The Teamwork crew, which includes Team's two sons, has remained very consistent over the past decade. Combine that with an intimate knowledge of how to make their well traveled J/122 go quickly, and the boat usually lives up to its name in big regattas.

"We don't have to call a lot of plays," says Robin Team. "We go into the leeward mark and everybody knows what they're doing, and it's very clam and methodical. We all know what the other is doing, and we can count on each other from start to finish."

With 24 boats on the line, no throw outs allowed, and the class's national championship on the line, the focus for Day 1 in the IC37 fleet was avoiding any regatta-losing mistakes. So, it was more than a little surprising to see one boat punch out to an 8-point lead with a 2-1-2 scoreline, even for the architect of that envious trio of finishes.

"You can't plan for something like this, and you've got to celebrate it when it comes along," says Peter Wagner (Portola Valley, Calif.), the skipper of Skeleton Key (at left). "This is such a tough fleet, with so many really good teams. A bunch of things need to go your way to put up a scoreline like that. We certainly benefitted from those.

"There were some pretty significant shifts on a number of the beats, and we were on the right side of a few of them and able to get in position for a few others."

This is Wagner's third regatta in the IC37 class. He has plenty of experience in boats this size, having won two J/111 world championships. But every class has its idiosyncrasies when it comes to boat speed and boathandling. Climbing that learning curve can take some time. A month ago, at the 168th Annual Regatta, Skeleton Key was 13th. Last weekend the team scored a third in the Newport Regatta.

"The Annual was our first regatta, we were just trying to learn the boat," says Wagner. "We didn't have expectations about results, our goal was more about learning and progress. We got a little bit of that toward the end, posted some more encouraging finishes. Last weekend was better. Hopefully the trend line will continue in that direction. It's a deep fleet. We'll have our tough moments as well; being able to grind through those is the key to success over a long four-day regatta."

It was a much different scene in ORC B, where the 52-footers Fox and Vesper were the only two boats sailing today. A third, Gladiator, is expected to join tomorrow. But with each boat chock full of top professional sailors, it was just as challenging as it would be in a larger fleet, even if the result was a binary situation.

"It felt pretty good," says Andy Horton, the tactician on Fox, which won all three races by a combined 81 seconds. "The last regatta Vesper got the better of us, today we had a good day against them.

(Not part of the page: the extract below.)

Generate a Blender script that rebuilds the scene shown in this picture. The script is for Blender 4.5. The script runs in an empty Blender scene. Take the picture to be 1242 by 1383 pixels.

"The guys just keep improving, and today was our day. We got a couple shifts right away, and the boys did great with the boatspeed and the boathandling. We were able to get away on a couple of the starts. They ended up having to start on port, and the bottom right of the track wasn't super powerful. We sailed on starboard for a couple of minutes and came across on port and that ended up being the way to go."

After racing, the competitors gathered on the lawn at Harbour Court for a Rolex Welcome Party and to trade stories and gather insight for the remainder of Race Week. Racing will continue tomorrow on Narragansett Bay and Rhode Island Sound, with the first start scheduled for 11 am, and run through Saturday when the regatta concludes with a sumptuous Rolex Awards Banquet that evening.